**Stated goal**: From the line with "hair((hc, Rh, hr), root, coll=coll, **hs)" down to the final line of the material below, quote every line exactly and leave out all lines before it.

=======

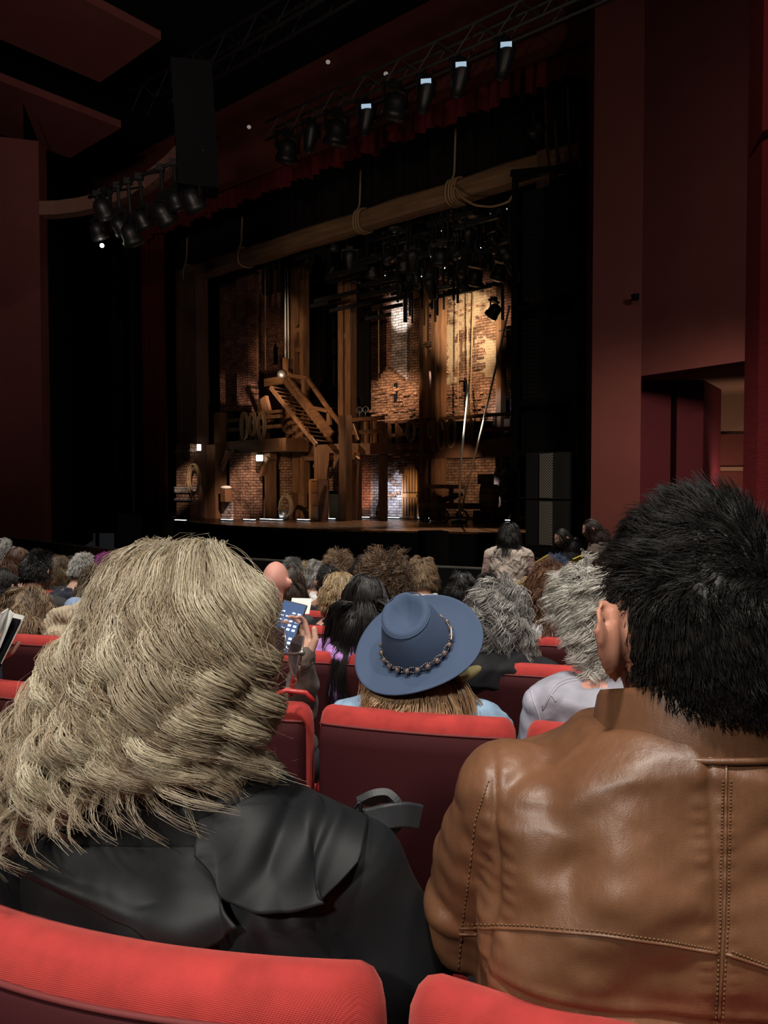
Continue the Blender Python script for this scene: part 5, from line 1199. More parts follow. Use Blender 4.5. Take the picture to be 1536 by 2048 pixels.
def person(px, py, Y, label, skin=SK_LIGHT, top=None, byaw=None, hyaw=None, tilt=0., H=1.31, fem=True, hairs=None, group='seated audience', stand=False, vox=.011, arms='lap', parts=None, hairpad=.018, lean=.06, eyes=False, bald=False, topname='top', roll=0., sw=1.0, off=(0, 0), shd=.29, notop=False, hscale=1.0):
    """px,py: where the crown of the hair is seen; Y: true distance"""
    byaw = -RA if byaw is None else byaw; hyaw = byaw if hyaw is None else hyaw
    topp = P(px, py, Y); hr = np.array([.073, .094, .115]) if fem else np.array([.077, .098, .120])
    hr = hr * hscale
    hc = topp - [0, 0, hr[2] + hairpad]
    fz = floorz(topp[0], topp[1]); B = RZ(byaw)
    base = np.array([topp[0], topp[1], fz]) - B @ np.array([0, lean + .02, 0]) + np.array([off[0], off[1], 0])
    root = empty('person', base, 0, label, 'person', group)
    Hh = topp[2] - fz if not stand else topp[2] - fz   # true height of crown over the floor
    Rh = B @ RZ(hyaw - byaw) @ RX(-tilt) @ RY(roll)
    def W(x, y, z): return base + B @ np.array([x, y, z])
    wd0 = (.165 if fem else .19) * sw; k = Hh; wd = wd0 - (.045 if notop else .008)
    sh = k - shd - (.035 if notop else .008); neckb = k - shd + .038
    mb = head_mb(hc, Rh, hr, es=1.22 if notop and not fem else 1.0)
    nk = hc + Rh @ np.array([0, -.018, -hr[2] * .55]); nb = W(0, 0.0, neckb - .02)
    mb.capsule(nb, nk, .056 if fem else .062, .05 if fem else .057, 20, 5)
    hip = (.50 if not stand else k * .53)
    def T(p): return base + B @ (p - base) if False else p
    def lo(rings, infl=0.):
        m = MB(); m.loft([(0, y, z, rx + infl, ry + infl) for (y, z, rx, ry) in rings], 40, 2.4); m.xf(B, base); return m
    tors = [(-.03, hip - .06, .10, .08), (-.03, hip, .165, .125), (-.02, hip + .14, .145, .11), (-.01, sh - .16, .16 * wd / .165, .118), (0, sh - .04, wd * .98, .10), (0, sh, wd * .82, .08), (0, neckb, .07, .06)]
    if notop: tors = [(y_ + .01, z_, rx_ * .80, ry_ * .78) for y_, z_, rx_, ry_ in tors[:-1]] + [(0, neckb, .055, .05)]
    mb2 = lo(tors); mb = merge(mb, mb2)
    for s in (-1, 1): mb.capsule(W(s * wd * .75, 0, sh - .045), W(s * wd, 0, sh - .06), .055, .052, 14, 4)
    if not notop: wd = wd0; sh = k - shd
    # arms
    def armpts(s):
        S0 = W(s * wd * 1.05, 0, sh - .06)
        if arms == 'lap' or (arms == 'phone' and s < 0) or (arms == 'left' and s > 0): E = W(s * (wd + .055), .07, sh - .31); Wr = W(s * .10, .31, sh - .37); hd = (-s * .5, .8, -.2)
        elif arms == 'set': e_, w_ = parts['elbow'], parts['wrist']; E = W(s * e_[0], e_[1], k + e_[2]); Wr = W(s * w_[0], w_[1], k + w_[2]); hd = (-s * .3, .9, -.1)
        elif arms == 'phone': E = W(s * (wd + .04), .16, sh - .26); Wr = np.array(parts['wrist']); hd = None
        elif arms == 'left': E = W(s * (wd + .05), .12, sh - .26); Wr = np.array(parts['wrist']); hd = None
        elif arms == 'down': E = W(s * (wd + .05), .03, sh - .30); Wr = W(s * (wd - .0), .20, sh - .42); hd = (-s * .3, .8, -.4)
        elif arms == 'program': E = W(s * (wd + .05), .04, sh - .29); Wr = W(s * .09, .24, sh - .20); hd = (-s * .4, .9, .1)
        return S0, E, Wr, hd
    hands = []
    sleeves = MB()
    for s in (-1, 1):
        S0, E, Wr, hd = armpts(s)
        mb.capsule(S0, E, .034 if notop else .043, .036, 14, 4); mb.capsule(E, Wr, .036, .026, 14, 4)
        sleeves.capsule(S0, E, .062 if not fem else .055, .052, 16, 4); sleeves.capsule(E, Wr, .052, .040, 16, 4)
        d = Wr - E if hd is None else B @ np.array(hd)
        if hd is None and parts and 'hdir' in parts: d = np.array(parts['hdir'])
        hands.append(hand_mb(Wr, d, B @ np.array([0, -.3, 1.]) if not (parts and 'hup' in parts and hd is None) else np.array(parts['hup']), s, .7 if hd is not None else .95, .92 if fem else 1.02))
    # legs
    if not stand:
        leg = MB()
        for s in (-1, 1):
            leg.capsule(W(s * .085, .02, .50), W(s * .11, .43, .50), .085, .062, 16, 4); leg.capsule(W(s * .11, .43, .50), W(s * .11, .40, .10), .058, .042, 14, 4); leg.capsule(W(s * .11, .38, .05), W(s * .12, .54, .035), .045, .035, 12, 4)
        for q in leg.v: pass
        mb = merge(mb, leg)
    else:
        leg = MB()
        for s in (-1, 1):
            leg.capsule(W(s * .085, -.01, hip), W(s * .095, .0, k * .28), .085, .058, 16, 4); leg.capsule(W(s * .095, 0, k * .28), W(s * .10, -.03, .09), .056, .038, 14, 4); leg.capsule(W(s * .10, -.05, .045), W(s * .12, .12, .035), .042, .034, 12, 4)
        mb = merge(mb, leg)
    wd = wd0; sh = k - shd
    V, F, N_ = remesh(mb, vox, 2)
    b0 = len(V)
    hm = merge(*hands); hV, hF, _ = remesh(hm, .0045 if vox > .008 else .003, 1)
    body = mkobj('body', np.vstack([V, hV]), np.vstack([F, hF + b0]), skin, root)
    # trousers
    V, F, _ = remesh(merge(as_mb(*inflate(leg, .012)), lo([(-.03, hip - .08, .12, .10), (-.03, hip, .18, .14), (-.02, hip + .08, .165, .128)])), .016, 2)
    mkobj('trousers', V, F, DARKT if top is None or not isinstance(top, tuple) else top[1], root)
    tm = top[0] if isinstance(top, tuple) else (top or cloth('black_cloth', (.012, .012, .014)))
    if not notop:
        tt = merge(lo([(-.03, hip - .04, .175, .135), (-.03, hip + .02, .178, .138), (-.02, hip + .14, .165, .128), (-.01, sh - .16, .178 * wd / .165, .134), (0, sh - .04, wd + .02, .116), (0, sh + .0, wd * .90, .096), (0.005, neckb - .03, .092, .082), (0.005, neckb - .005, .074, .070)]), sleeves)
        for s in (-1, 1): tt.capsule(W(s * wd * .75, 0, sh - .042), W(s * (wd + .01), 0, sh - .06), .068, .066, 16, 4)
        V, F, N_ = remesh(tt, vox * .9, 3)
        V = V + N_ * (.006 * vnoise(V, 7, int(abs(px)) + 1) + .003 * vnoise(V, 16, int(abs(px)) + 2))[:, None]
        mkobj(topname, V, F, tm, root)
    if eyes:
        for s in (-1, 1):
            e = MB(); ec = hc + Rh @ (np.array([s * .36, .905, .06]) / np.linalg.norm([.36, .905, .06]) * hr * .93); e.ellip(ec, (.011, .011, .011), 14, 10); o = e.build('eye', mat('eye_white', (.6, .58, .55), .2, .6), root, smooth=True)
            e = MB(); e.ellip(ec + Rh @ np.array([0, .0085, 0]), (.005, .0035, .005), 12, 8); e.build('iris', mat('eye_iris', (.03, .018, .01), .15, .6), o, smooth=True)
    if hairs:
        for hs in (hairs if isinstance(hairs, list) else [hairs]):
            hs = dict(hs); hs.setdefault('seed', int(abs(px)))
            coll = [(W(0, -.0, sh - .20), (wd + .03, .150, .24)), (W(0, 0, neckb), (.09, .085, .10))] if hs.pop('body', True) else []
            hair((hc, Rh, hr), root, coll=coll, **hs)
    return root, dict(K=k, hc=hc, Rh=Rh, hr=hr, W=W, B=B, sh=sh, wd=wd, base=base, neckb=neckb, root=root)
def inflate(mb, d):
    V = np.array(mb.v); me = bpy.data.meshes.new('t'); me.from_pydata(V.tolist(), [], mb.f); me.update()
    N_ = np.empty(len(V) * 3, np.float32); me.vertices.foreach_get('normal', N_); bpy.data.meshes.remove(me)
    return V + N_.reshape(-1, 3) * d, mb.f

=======

**Solution for this exercise**:
            hair((hc, Rh, hr), root, coll=coll, **hs)
    return root, dict(K=k, hc=hc, Rh=Rh, hr=hr, W=W, B=B, sh=sh, wd=wd, base=base, neckb=neckb, root=root)
def inflate(mb, d):
    V = np.array(mb.v); me = bpy.data.meshes.new('t'); me.from_pydata(V.tolist(), [], mb.f); me.update()
    N_ = np.empty(len(V) * 3, np.float32); me.vertices.foreach_get('normal', N_); bpy.data.meshes.remove(me)
    return V + N_.reshape(-1, 3) * d, mb.f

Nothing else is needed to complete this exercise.